Palette Style Works Well For Sample Colours
Light Spring Light warm skin with low contrast Warm ivory, soft coral, light teal, warm mint
Warm Autumn Medium to deep warm skin Olive, rust, mustard, warm chocolate, brick red
Soft Summer Light to medium cool or neutral skin Powder blue, dusty rose, soft navy, cool taupe
Cool Winter Deep cool skin with strong contrast True black, pure white, cobalt, fuchsia, icy pink
Neutral Capsule Neutral or olive undertones Soft white, stone, denim, muted teal, gentle berry

Pick the row that looks most like your colouring and try building an outfit from those shades. Then switch to a different row and see how your skin reacts. You may find that one group gives you a rested look while another makes shadows stand out. That contrast tells you a lot about what to keep and what to donate.

Simple Steps To Build A Colour-Friendly Wardrobe

Start with what you already own. Lay your tops, scarves, and dresses on a bed in natural light and sort them into two piles: shades that make you look healthy and shades that do not. You will likely notice that the first pile shares a common undertone and depth range.

Next, pick two or three base neutrals for big pieces such as coats, trousers, and bags. Choose them from the rows in the tables that match your undertone and skin depth. Then pick three to five accent colours that make your face look fresh and build small groups of items around each accent, such as a shirt, a scarf, and lipstick.

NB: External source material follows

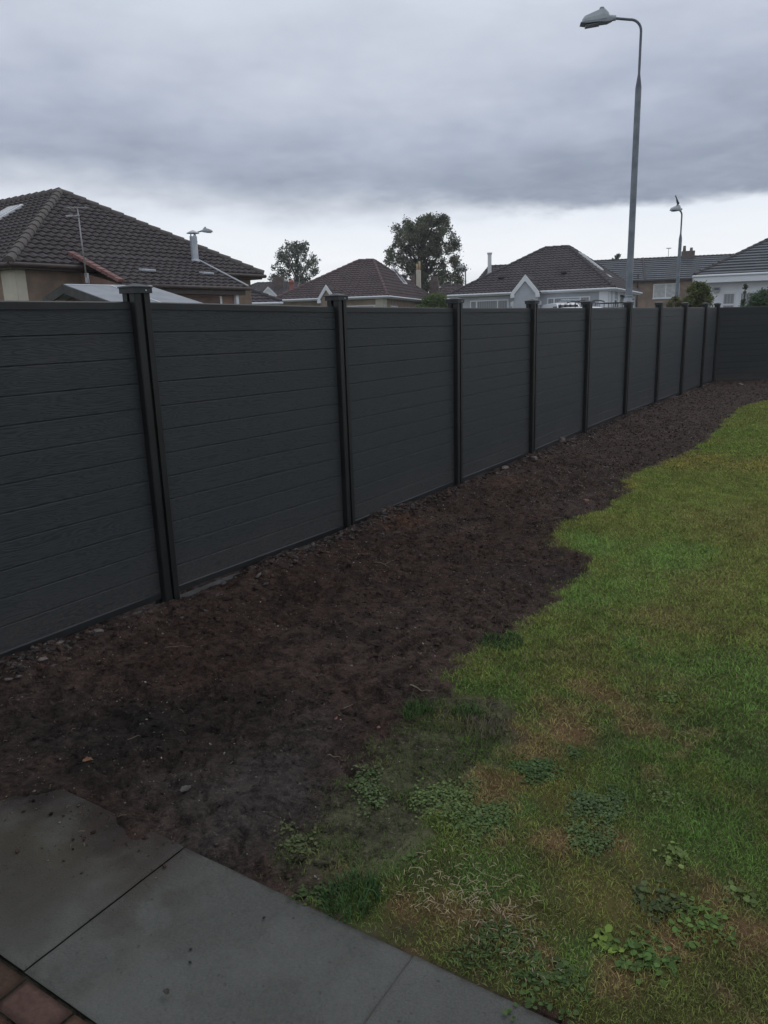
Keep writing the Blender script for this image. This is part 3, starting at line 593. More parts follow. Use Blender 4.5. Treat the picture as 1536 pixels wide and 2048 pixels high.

As you shop, test colours in bright indoor light and by a window. Take a quick photo and check whether your eyes look clear and your skin looks even. If a shade passes that test, it is worth bringing home.

Bringing It All Together With Confidence

You now have a way to read your undertone, match it with depth and contrast, and test colours on your own skin.

Use the tables as a guide, then always trust your mirror; shades that make you relax, stand taller, and feel like yourself earn a place in your wardrobe.